When private profits for building battleships shall have been eliminated, Congress will no longer skimp appropriations to man the battleships we now have, or for other naval equipment, in order to build more dreadnoughts.
After this war, it ought to be possible to conduct to success a nation-wide, and possibly a world-wide propaganda to end forever the earning of dividends from human slaughter.
That is the issue, bluntly and plainly stated, and those who profit by manufacturing the machinery of war must face it squarely. The time will come,—it is to be hoped it is near at hand,—when they will be held in the same estimation as are nowadays the pirates who forced their victims to walk the plank.
Over-preparedness, as well as unpreparedness, may precipitate a war. The causes of the present European war were, however, more deeply rooted than that. It was inevitable that they would some day result in war. But the war would not have come at this time if Germany had not thought England unprepared. Nor would it have come if Germany had not been, as she supposed, invincible, because armed to the teeth by corporations like the Krupps that make war and the machinery for it the source of stupendous private profits and accumulated wealth.
The growing temptation to create similar conditions in this country must be forever strangled. After the close of this war, the fields of battle in Europe must be cleared of war's devastations, and in the United States of America the field of industry must be cleared of all temptation for our merchants and manufacturers to become slaughterers by wholesale of human beings—murderers and manglers of whole battalions of their fellowmen—slayers of the fathers, brothers, husbands, and sons of millions of women. That is what they become when for money they furnish the means whereby it is done, or is to be in future done, by this or any other country.

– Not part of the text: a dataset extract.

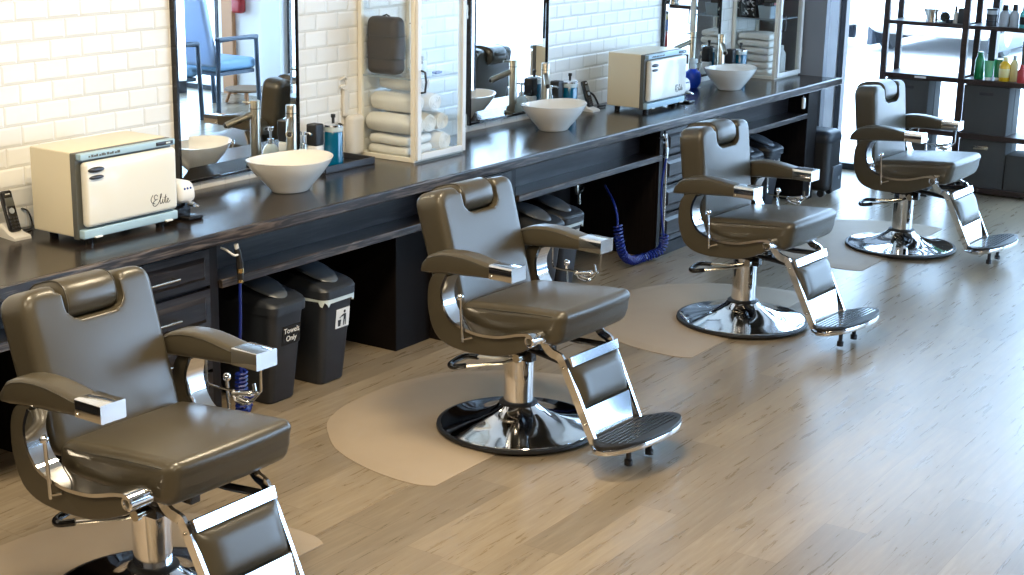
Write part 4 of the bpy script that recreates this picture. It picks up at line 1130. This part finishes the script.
tag(obj('drain_trap', b, 'steel'), 'dull metal drain trap in the shadow beside the coiled hose', 'pipe')
r = empty('hair_clipper', 'small white clipper hanging under the far end of worktop', 'clipper', (9.835, -0.62, 0.70))
obj('clipper_body', MB().rbox((0, -0.012, 0), (0.030, 0.022, 0.075), 0.009, 3, 1), 'white', r); obj('hook', MB().tube([(0, 0.006, 0.036), (0, -0.01, 0.046)], 0.004, 6), 'chrome', r)

# ------------------------------------------------------------------ black wheeled case by the end panel
r = empty('wheeled_case', 'tall black wheeled case standing beside the far end panel', 'case', (10.265, -0.515, 0))
b = MB().rbox((0, 0, 0.245), (0.245, 0.40, 0.405), 0.05, 4, 2); obj('case_body', b, 'black', r, 60)
b = MB().rbox((0, 0, 0.415), (0.255, 0.41, 0.115), 0.055, 4, 2); obj('domed_top', b, 'plastic', r, 60)
b = MB().rbox((0.035, -0.202, 0.130), (0.165, 0.02, 0.18), 0.009, 3, 2); pk = obj('front_pocket', b, 'lid_grey', r, 60)
obj('badge', MB().rbox((0.06, -0.2135, 0.13), (0.018, 0.003, 0.022), 0.001, 1, 1), 'silverlabel', pk)
obj('pull_handle', MB().tube([(-0.06, 0.17, 0.435), (-0.06, 0.17, 0.465), (0.06, 0.17, 0.465), (0.06, 0.17, 0.435)], 0.008, 8), 'gunmetal', r)
for x in (-0.075, 0.075):
    for y in (-0.14, 0.14): obj('wheel', MB().lathe([(0, x-0.014), (0.025, x-0.014), (0.025, x+0.014), (0, x+0.014)], 16, (0, y, 0.026), axis=0), 'black', r)

# ------------------------------------------------------------------ product shelves at the window
XS, XB = 10.98, 11.29
YP = [-0.742, -1.323, -1.905]
r = empty('product_shelves', 'dark walnut open shelving unit in front of the shop window', 'shelving', (XS, -1.32, 0))
O3 = Vector((XS, -1.32, 0)); s3 = lambda mb_: sh(mb_, O3)
for y in YP:
    for x0, x1 in ((XS, XS+0.035), (XB-0.03, XB)):
        obj('post', s3(MB().box(x0, x1, y-0.021, y+0.021, 0.0, 2.0)), 'shelf_wood', r, bevel=0.002)
for z0, z1 in ((0.016, 0.052), (0.397, 0.434), (0.783, 0.818), (1.166, 1.194), (1.556, 1.585), (1.956, 1.985)):
    for a, b_ in ((YP[1]+0.021, YP[0]-0.021), (YP[2]+0.021, YP[1]-0.021)):
        obj('board', s3(MB().box(XS+0.002, XB-0.002, a, b_, z0, z1)), 'shelf_wood', r, bevel=0.002)
def canvas_bin(y0, y1, z0, z1, label, slot, dx=0.012):
    e = empty('canvas_bin', label, 'storage bin', (XS, (y0+y1)/2, z0), 0, 'grey canvas bins on the product shelves')
    w_, h_ = y1-y0, z1-z0
    b = MB().rbox((dx+0.135, 0, h_/2), (0.27, w_, h_), 0.006, 2, 2); body = obj('bin_body', b, 'fabric_bin', e)
    if slot == 'slot': obj('grip_slot', MB().rbox((dx-0.0005, 0.0, h_-0.055), (0.003, 0.098, 0.022), 0.001, 1, 1), 'black', body)
    elif slot == 'plate': obj('label_holder', MB().rbox((dx-0.001, 0.01, h_-0.055), (0.004, 0.105, 0.024), 0.001, 1, 1), 'steel', body)
    obj('side_crease', MB().tube([(dx+0.135, -w_/2-0.001, 0.01), (dx+0.135, -w_/2-0.001, h_-0.01)], 0.002, 6), 'black', body)
    return e
canvas_bin(-1.095, -0.775, 0.4345, 0.779, 'grey canvas bin behind the farthest chair back, left bay', 'slot')
canvas_bin(-1.675, -1.350, 0.4345, 0.778, 'grey canvas bin below the green bottles, right bay', 'slot')
canvas_bin(-1.685, -1.350, 0.0525, 0.393, 'grey canvas bin with metal label plate on the lowest right shelf', 'plate')
canvas_bin(-1.880, -1.692, 0.0525, 0.310, 'low dark canvas bin cut by the right picture edge', 'none')
canvas_bin(-1.10, -0.79, 0.0525, 0.390, 'grey canvas bin on the lowest left shelf behind the chair', 'slot')
tag(obj('tag', MB().rbox((XS-0.003, -1.03, 0.802), (0.004, 0.085, 0.014), 0.001, 1, 1), 'white'), 'small white tag on the shelf edge above the left canvas bin', 'tag')
r = empty('hand_brush', 'small red-brown brush lying on the shelf behind far armrest', 'brush', (11.06, -1.24, 0.4345))
obj('handle', MB().tube([(0, 0.05, 0.012), (0, -0.05, 0.022)], [0.008, 0.013], 10), 'red', r); obj('bristles', MB().rbox((0, 0.075, 0.016), (0.04, 0.05, 0.03), 0.008, 2, 1), 'brownbag', r)
tag(obj('paper_pad', MB().rbox((11.12, -1.2, 0.4425), (0.09, 0.08, 0.015), 0.003, 2, 1), 'silverlabel'), 'small grey pad on the shelf behind the red-brown brush', 'pad')
# things on the upper board (z 1.194)
ZU, ZL = 1.1945, 0.8185
r = empty('metal_jug', 'silver jug with a pointed spout on the upper shelf', 'jug', (11.05, -1.055, ZU))
b = MB().loft([[(q*math.cos(2*PI*k/24), q*math.sin(2*PI*k/24)+(0.03*max(0, math.cos(2*PI*k/24-PI/2))**8 if h > 0.07 else 0), h) for k in range(24)] for q, h in ((0.044, 0.0), (0.042, 0.02), (0.039, 0.06), (0.042, 0.09), (0.037, 0.09), (0.034, 0.02))])
obj('jug_body', b, 'steel', r); obj('handle', MB().tube(spline([(0, -0.04, 0.08), (0, -0.07, 0.075), (0, -0.07, 0.03), (0, -0.042, 0.015)], 4), 0.005, 6), 'steel', r)
r = empty('round_gadget', 'small round black-faced gadget on the upper shelf beside the jug', 'gadget', (11.05, -1.147, ZU))
obj('disc', MB().lathe([(0, -0.012), (0.03, -0.012), (0.035, -0.004), (0.035, 0.012), (0, 0.012)], 24, (0, 0, 0.041), axis=0), 'gloss_black', r); obj('stand', MB().rbox((0.005, 0, 0.004), (0.05, 0.075, 0.007), 0.002, 1, 1), 'silverlabel', r)
r = empty('lotion_tube', 'slim bottle with dark pump beside the round gadget', 'bottle', (11.05, -1.225, ZU))
obj('bottle', MB().lathe([(0, 0), (0.016, 0), (0.016, 0.07), (0.008, 0.085), (0, 0.085)], 14), 'wallplate', r); obj('pump', MB().lathe([(0, 0.085), (0.010, 0.085), (0.008, 0.12), (0, 0.122)], 12), 'black', r)
tag(obj('dark_carton', MB().rbox((11.07, -1.270, ZU+0.054), (0.06, 0.055, 0.107), 0.004, 2, 1), 'plastic'), 'tall dark carton against the middle shelf post', 'carton')
tag(obj('wax_tin', MB().lathe([(0, 0), (0.026, 0), (0.026, 0.026), (0, 0.026)], 20, (11.04, -1.185, ZU)), 'plastic'), 'low dark tin between the gadget and slim bottle', 'tin')
for k in range(3):
    e = empty('pomade_tin', ['lowest dark pomade tin in the stack on the upper shelf', 'middle dark pomade tin in the stack on the upper shelf', 'top dark pomade tin in the stack on the upper shelf'][k], 'tin', (11.05, -1.482, ZU+0.0405*k), 0, 'stacked pomade tins')
    obj('tin_body', MB().lathe([(0, 0), (0.038, 0), (0.038, 0.027), (0, 0.027)], 24), 'silverlabel' if k == 2 else 'gunmetal', e); obj('lid', MB().lathe([(0, 0.027), (0.040, 0.027), (0.040, 0.0395), (0, 0.0395)], 24), 'plastic', e)
def product(x, y, z, w_, h_, capm, bodym, label, labm=None, cap_h=0.03, neck=0.5, grp='hair product bottles on the shelves', kind='bottle'):
    e = empty('product_bottle', label, 'bottle', (x, y, z), 0, grp)
    hw = w_/2
    obj('bottle', MB().lathe([(0, 0), (hw*0.94, 0), (hw, 0.005), (hw, h_*0.78), (hw*0.8, h_*0.90), (hw*neck, h_), (0, h_)], 20), bodym, e)
    obj('cap', MB().lathe([(0, h_), (hw*neck*1.1, h_), (hw*neck, h_+cap_h), (0, h_+cap_h)], 16), capm, e)
    if labm:
        g = MB().lathe([(hw+0.0006, h_*0.2), (hw+0.0012, h_*0.21), (hw+0.0012, h_*0.62), (hw+0.0006, h_*0.63)], 20)
        obj('paper_label', g, labm, e)
    return e
product(11.05, -1.572, ZU, 0.072, 0.112, 'black', 'silverlabel', 'grey bottle with black pump right of the stacked tins', None, 0.038, 0.55)
product(11.05, -1.640, ZU, 0.062, 0.115, 'black', 'silverlabel', 'second grey bottle with black pump from the tins', None, 0.042, 0.55)
product(11.05, -1.707, ZU, 0.062, 0.120, 'black', 'teal', 'teal bottle with dark round label on the upper shelf', 'black', 0.034, 0.5)
product(11.06, -1.775, ZU, 0.062, 0.120, 'black', 'teal', 'teal bottle at the right picture edge of the upper shelf', None, 0.034, 0.5)
product(11.05, -1.428, ZL, 0.068, 0.165, 'green', 'green', 'tall dark green bottle beside the middle post', None, 0.026, 0.6)
def squeeze_tube(x, y, z, w_, h_, m, label):
    e = empty('squeeze_tube', label, 'tube', (x, y, z), 0, 'green squeeze tubes')
    obj('tube_body', MB().loft([[(dd*math.cos(2*PI*k/20), hw*math.sin(2*PI*k/20), h) for k in range(20)] for hw, dd, h in ((w_*0.36, w_*0.36, 0.02), (w_*0.42, w_*0.36, 0.035), (w_*0.47, w_*0.25, h_*0.6), (w_*0.5, 0.004, h_))]), m, e)
    obj('cap', MB().lathe([(0, 0), (w_*0.34, 0), (w_*0.34, 0.02), (0, 0.02)], 16), 'white', e)
squeeze_tube(11.03, -1.502, ZL, 0.070, 0.135, 'lightgreen', 'pale green squeeze tube next to the tall green bottle')
squeeze_tube(11.06, -1.556, ZL, 0.060, 0.145, 'green', 'dark green squeeze tube beside the amber bottle')
product(11.04, -1.610, ZL, 0.074, 0.140, 'paleyellow', 'yellow', 'amber bottle with pale label beside green tubes', 'paleyellow', 0.03, 0.42)
product(11.07, -1.665, ZL, 0.055, 0.150, 'silverlabel', 'paleyellow', 'pale yellow pump bottle right of the amber bottle', None, 0.03, 0.4)
r = empty('display_box', 'grey framed display with blue and red panels at right picture edge', 'display', (11.09, -1.765, ZL))
obj('frame', MB().rbox((0.03, 0, 0.14), (0.05, 0.125, 0.28), 0.004, 2, 1), 'greyframe', r)
obj('blue_panel', MB().rbox((0.003, -0.005, 0.17), (0.006, 0.10, 0.08), 0.001, 1, 1), 'bluebox', r); obj('yellow_panel', MB().rbox((0.003, -0.005, 0.235), (0.006, 0.10, 0.04), 0.001, 1, 1), 'paleyellow', r)
product(11.02, -1.735, ZL, 0.058, 0.10, 'red', 'red', 'small red bottle in front of the framed display', None, 0.025, 0.5)

# ------------------------------------------------------------------ waiting corner seen only in the left mirror
def waiting_chair(x, y, rz, label):
    r = empty('waiting_chair', label, 'armchair', (x, y, 0), rz, 'blue waiting armchairs seen in the mirror')
    # faces +x locally
    for s in (-1, 1):
        fr = MB().tube([(-0.26, s*0.29, 0.0), (-0.24, s*0.29, 0.66), (0.25, s*0.29, 0.66), (0.28, s*0.29, 0.0)], 0.022, 8)
        f = obj('side_frame', fr, 'chairframe', r)
        obj('arm_pad', MB().rbox((0.0, s*0.29, 0.675), (0.52, 0.06, 0.035), 0.012, 2, 2), 'chairframe', f)
    obj('seat', MB().rbox((0.02, 0, 0.43), (0.52, 0.53, 0.10), 0.035, 3, 3), 'bluefabric', r, 60)
    obj('seat_rail', MB().box(-0.22, 0.24, -0.27, 0.27, 0.345, 0.378), 'chairframe', r)
    b = MB().rbox((0, 0, 0.30), (0.09, 0.53, 0.62), 0.035, 3, 3); b.xf(lambda a, b_, c_: (-0.24-c_*0.22+a, b_, 0.44+c_)); obj('backrest', b, 'bluelight', r, 60)
    return r
waiting_chair(10.45, -5.47, 0.0, 'blue waiting armchair reflected at the centre of the left mirror')
waiting_chair(9.66, -5.42, 0.12, 'blue waiting armchair reflected at the left edge of the left mirror')
r = empty('low_stool', 'small wooden stool with brown top reflected below the waiting chairs', 'stool', (10.98, -5.58, 0))
obj('stool_top', MB().lathe([(0, 0.11), (0.20, 0.11), (0.21, 0.12), (0.20, 0.135), (0, 0.135)], 28), 'wicker', r)
for k in range(4):
    a = PI/4+k*PI/2; obj('leg', MB().tube([(0.15*math.cos(a), 0.15*math.sin(a), 0.112), (0.19*math.cos(a), 0.19*math.sin(a), 0.0)], 0.016, 8), 'orangewood', r)
struct('trim_4', MB().box(11.27, 11.32, -6.16, -6.02, 0, 2.6), 'orangewood')
struct('trim_5', MB().box(11.25, 11.32, -5.62, -5.38, 0, 3.1), 'white_wall')
tag(obj('red_bag', MB().rbox((11.27, -5.93, 0.98), (0.09, 0.13, 0.36), 0.03, 3, 2), 'red'), 'dark red bag hanging high in the left mirror reflection', 'bag')

# ------------------------------------------------------------------ cars parked across the street
def car(x, y, rz, label):
    r = empty('parked_car', label, 'car', (x, y, -0.14), rz, 'white cars parked outside')
    side = [(-2.2, 0.35), (-2.25, 0.62), (-2.1, 0.86), (-1.35, 0.95), (-0.75, 1.40), (0.75, 1.42), (1.45, 0.98), (2.15, 0.90), (2.25, 0.6), (2.2, 0.35), (1.9, 0.25), (-1.9, 0.25)]
    ol = [tuple(p_) for p_ in round_poly(side, 0.12, 4)]
    body = obj('car_body', MB().slab(ol, -0.85, 0.85, 0.12, 'y', 4), 'carwhite', r, 50)
    wn = round_poly([(-1.15, 0.98), (-0.68, 1.33), (0.70, 1.34), (1.2, 0.98)], 0.06, 3)
    for s in (-1, 1):
        y0, y1 = sorted((s*0.845, s*0.856)); obj('side_window', MB().slab(wn, y0, y1, 0.002, 'y', 1), 'carglass', r)
    cl = MB()
    for s in (-1, 1): cl.box(-2.0, 2.0, min(s*0.80, s*0.875), max(s*0.80, s*0.875), 0.10, 0.36)
    obj('underbody_shade', cl, 'carglass', r, bevel=0.01)  # dark strips along both sides stand in for the shadow under the car
    for x_ in (-1.35, 1.4):
        for s in (-1, 1):
            w_ = obj('wheel', MB().lathe([(0, s*0.70), (0.31, s*0.70), (0.33, s*0.74), (0.33, s*0.84), (0.30, s*0.87), (0, s*0.87)], 28, (x_, 0, 0.33), axis=1), 'black', r)
            obj('hubcap', MB().lathe([(0, s*0.865), (0.2, s*0.868), (0.17, s*0.885), (0, s*0.89)], 24, (x_, 0, 0.33), axis=1), 'steel', w_)
    return r
car(20.7, 5.60, PI/2, 'white parked car outside, seen left of the shelving')
car(22.75, 2.25, 0, 'white parked car outside, seen through the left shelf bay')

It is far better that capital should be idle and labor unemployed than that either should be used to promote death and devastation in return for dividends or wages. All available capital and labor can find occupation in doing things that will promote human welfare. To the extent that the machinery of war may be needed by any government, it should be manufactured for its own use by that government, and never by any private concern or corporation for profit. A world movement to that end is being organized and every patriotic citizen should bear a hand to promote its success. The United States has the opportunity to be the first nation to adopt this advanced and peace-promoting national policy.
Whenever we have put an end to the making of private profit from the manufacture of battleships and machinery of war for our government, we will be relieved of much of the persistent pressure to make our navy top heavy with dreadnoughts, and to steadily increase our naval and military expenditures. More than that, we will then be able to get full, fair, and unprejudiced consideration, by the people at large, of every question relating to war or peace, or to our own preparedness for war, or the extent of the necessity for such preparedness.
Now the people know only a part of the facts on which a comprehensive judgment should be based. They have been urged to do the things which, if done, would result in profit to the manufacturers of battleships or machinery of war. Knowing this, many people go to the other extreme and oppose everything in the way of an adequate military or naval system. This tends to endanger the nation by unpreparedness, just as the Militarists would endanger it by over-preparedness, or a one-sided and unbalanced preparedness, like having battleships without other things even more necessary for naval defense.
The government should manufacture for itself all the machinery needed by it for war on land or sea. Its manufacture by anyone else should be prohibited by law. But it does not by any means follow that the government itself should refrain from manufacturing it, under the conditions that now prevail in the world. Neither does it follow that there will be no more wars. Nor again does it follow that the government should fail to be at all times adequately prepared for war. On the contrary, the possibility of war should be fully recognized and national defense should not be neglected.
Under the conditions that surround this country to-day, no nation should more carefully than ours safeguard against the danger of unpreparedness. The United States should be, not unprepared, but fully prepared, and that can only be accomplished by carrying out the plan advocated in this book, for both immediate and ultimate national defense.